I giochi in fila vinti dalla McHale, che d’incanto ha smesso di sbagliare, salgono a sette quando, in lacrime, Siniakova è costretta al MTO (coscia destra) indietro per tre a zero. Che dire, una partita tormentata. Al rientro in campo, l’ennesimo, non bastano due palle game alla ceca per fermare l’emorragia: quattro a zero e partita virtualmente in ghiaccio. Il linguaggio del corpo delle due contendenti è quasi più esplicito dell’impietoso punteggio; la partita tatticamente non c’è più con Siniakova che spara ad occhi chiusi ogni palla le capiti a tiro. L’effetto, complice anche un eccesso di braccino per una McHale evidentemente poco avvezza a chiudere positivamente i tornei, è quello di riesumare un incontro che sembrava aver già scritto i titoli di coda. Avanti cinque a tre, la statunitense si porta a servire per il match. Niente da fare, Siniakova si inventa kamikaze e con qualche bella sortita a rete riporta in parità il computo dei break. La festa è però solo rimandata al gioco successivo nel quale la volontà di rimettere in campo ogni palla ha la meglio sul fuori tutta della ceca.

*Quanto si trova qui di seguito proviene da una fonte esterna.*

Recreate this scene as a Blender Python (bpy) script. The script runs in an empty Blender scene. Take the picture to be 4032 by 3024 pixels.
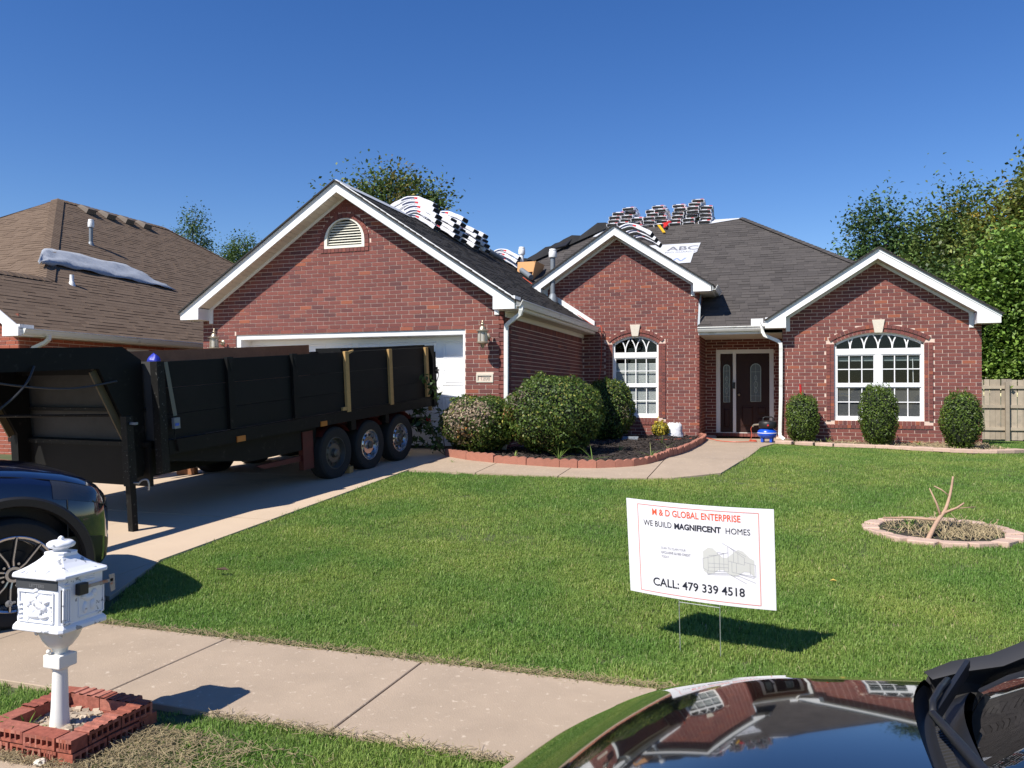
import bpy, bmesh, math, random
import numpy as np
from mathutils import Matrix, Vector
random.seed(7)
SC = bpy.context.scene
COL = SC.collection
PI = math.pi

# ------------------------------------------------------------------ camera, sky, sun, exposure
YAW, PIT, ROL = 3.23607038e-01, 1.06847917e-02, 5.58897279e-04
_f = Vector((-math.sin(YAW)*math.cos(PIT), math.cos(YAW)*math.cos(PIT), math.sin(PIT)))
_r = Vector((math.cos(YAW), math.sin(YAW), 0)); _u = _r.cross(_f)
_r2 = _r*math.cos(ROL)+_u*math.sin(ROL); _u2 = _u*math.cos(ROL)-_r*math.sin(ROL)
cam = bpy.data.cameras.new('camera'); cam_o = bpy.data.objects.new('camera', cam); COL.objects.link(cam_o)
cam_o.matrix_world = Matrix(((_r2.x, _u2.x, -_f.x, 0), (_r2.y, _u2.y, -_f.y, 0), (_r2.z, _u2.z, -_f.z, 1.6), (0, 0, 0, 1)))
cam.sensor_width = 36; cam.lens = 28.125; cam.clip_start = 0.05; cam.clip_end = 2000
SC.camera = cam_o

SUN_TO = Vector((-.43, -.82, 1.0)).normalized()
world = bpy.data.worlds.new('World'); SC.world = world; world.use_nodes = True
nt = world.node_tree
bg = nt.nodes['Background']
sky = nt.nodes.new('ShaderNodeTexSky'); sky.sky_type = 'NISHITA'; sky.sun_disc = False
sky.sun_elevation = math.asin(SUN_TO.z); sky.sun_rotation = math.atan2(SUN_TO.x, SUN_TO.y)
sky.air_density = 1.0; sky.dust_density = 0.0; sky.ozone_density = 3.0; sky.altitude = 0
hs = nt.nodes.new('ShaderNodeHueSaturation'); hs.inputs['Saturation'].default_value = 1.30; hs.inputs['Value'].default_value = 1.15; hs.inputs['Hue'].default_value = .514
nt.links.new(sky.outputs[0], hs.inputs['Color']); nt.links.new(hs.outputs[0], bg.inputs[0]); bg.inputs[1].default_value = 0.085
sl = bpy.data.lights.new('sun', 'SUN'); sl.energy = 5.0; sl.angle = math.radians(.5); sl.color = (1, .95, .87)
so = bpy.data.objects.new('sun', sl); COL.objects.link(so); so.location = (-10, -20, 30)
so.rotation_euler = (-SUN_TO).to_track_quat('-Z', 'Y').to_euler()
vs = SC.view_settings; vs.view_transform = 'Standard'; vs.look = 'None'; vs.exposure = 0.45; vs.gamma = 1; vs.use_curve_mapping = False

# ------------------------------------------------------------------ materials
def _n(t, ty, **kw):
    n = t.nodes.new(ty)
    for k, v in kw.items(): setattr(n, k, v)
    return n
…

Per la formichina Christina dunque primo sofferto hurrà in carriera e un balzo di undici posizioni nella classifica mondiale. Per Siniakova, che a sprazzi ha lasciato intravedere qualità davvero interessanti, la consolazione di svegliarsi domattina forte del nuovo best ranking, fissato al numero 53. A guardarle il lato sinistro c’è da pensare che questo potrebbe essere solo l’inizio.